By Tim Radford
Take today’s heat, apply mathematical logic and consider a murderously hot future, 56°C by 2100, for hundreds of millions.
LONDON − Many millions of people − among them some of the world’s poorest − will be exposed to potentially lethal temperatures on a routine basis. At worst, the mercury could reach 56°C by 2100.
Even if the world keeps its most ambitious promise and contains global heating to no more than 1.5°C above the global average normal for most of human history, the future looks distinctly menacing.
And if the world doesn’t quite get there, and annual average temperatures − already 1°C above the historic norm − rise to 2°C, then vast numbers of people in South Asia will find themselves exposed to deadly conditions at least three times as often.
As the researchers make this sober warning in one journal, researchers on the same day in yet another journal make a simple prediction about the cost of ignoring such warnings altogether, to go on burning ever more fossil fuels and destroying ever more tracts of the natural world.
If this happens, then people in the Middle East and North Africa will be hit by a new category of thermal menace: the arrival of super-extreme and ultra-extreme heatwaves.
Target far exceeded
Which means that by the end of this century, more than half a billion people could be exposed to temperatures as high as 56°C, not just for days, but for weeks. The hottest temperature so far ever recorded on Earth was 54°C, in Death Valley, California in 2020.
In 2015, almost all of the world’s nations met in Paris and vowed to contain global heating by the century’s end to “well below” a maximum of 2°C. In fact, the less explicit intention was to contain the mercury’s rise to no higher than 1.5°C.
So much for the vow: the latest evidence is that, on the basis of the national declared intentions so far, global temperatures will rise far higher than the 2°C target. And summer − defined as the hottest 25% of the year − could by the century’s end last almost six months.
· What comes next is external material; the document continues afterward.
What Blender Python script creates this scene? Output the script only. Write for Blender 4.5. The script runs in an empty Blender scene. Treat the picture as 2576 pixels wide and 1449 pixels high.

A new computational study in Geophysical Research Letters warns that the 1.5°C target could be passed by 2040, in just two decades. And with higher average temperatures over longer periods, there will inevitably be higher than average extremes of temperature, more often, for longer periods, and over wider ranges.
“The need for adaptation over South Asia is today, not in the future. It’s not a choice any more.”
The outcome could be devastating for the countries of South Asia − India and Pakistan, Sri Lanka, Bangladesh and Burma among them − as the thermometer rises and the humidity increases. Researchers have warned for years that at a certain level of heat and humidity − meteorologists call it the “wet bulb” temperature − humans cannot labour productively.
That level is 32°C. At a wet bulb temperature of 35°C, humans cannot expect to survive for long. Some parts of the region have already felt such temperatures with a global average rise of just over 1°C: in 2015, at least 3500 people in Pakistan and India died from causes directly related to extreme heat.
At 1.5°C the consequences could be significantly worse, and at 2°C, the scientists say, the hazard will have been amplified by a factor of 2.7: almost threefold. South Asia could later this century be home to more than two billion people: of the working population, 60% are now engaged in agricultural labour out of doors, and many millions live in crowded cities and in severe poverty. The region should prepare itself for a dangerously hot future.
“The future looks bad for South Asia,” said Moetasim Ashfaq, of the US Oak Ridge National Laboratory, one of the authors, “but the worst can be avoided by containing warming to as low as possible. The need for adaptation over South Asia is today, not in the future. It’s not a choice any more.”
That heat extremes are potentially lethal, that the people of South Asia are potentially at risk, and that an enormous proportion of the planet’s population will be exposed to dangerously high temperatures is not in dispute: the questions now are about the degree of danger, and its extent.
Ultra-extreme heat
Once again, the statisticians have been at work, and the answer in the journal Climate and Atmospheric Science is: it will be much worse, over a vaster region and for a very large number of people in the Middle East and North Africa.
Their calculations suggest that temperatures could reach as high as 56°C, and even more than 60° C in sweltering cities. Such heat extremes could endure for weeks.
So within the lifetimes of those alive today, about half the region’s population − that is, about 600 million people − could face extreme temperatures of around 56°C by 2100 every summer.
The researchers put their message with unusual forthrightness in the headline: “Business-as-usual will lead to super- and ultra-extreme heatwaves in the Middle East and North Africa.”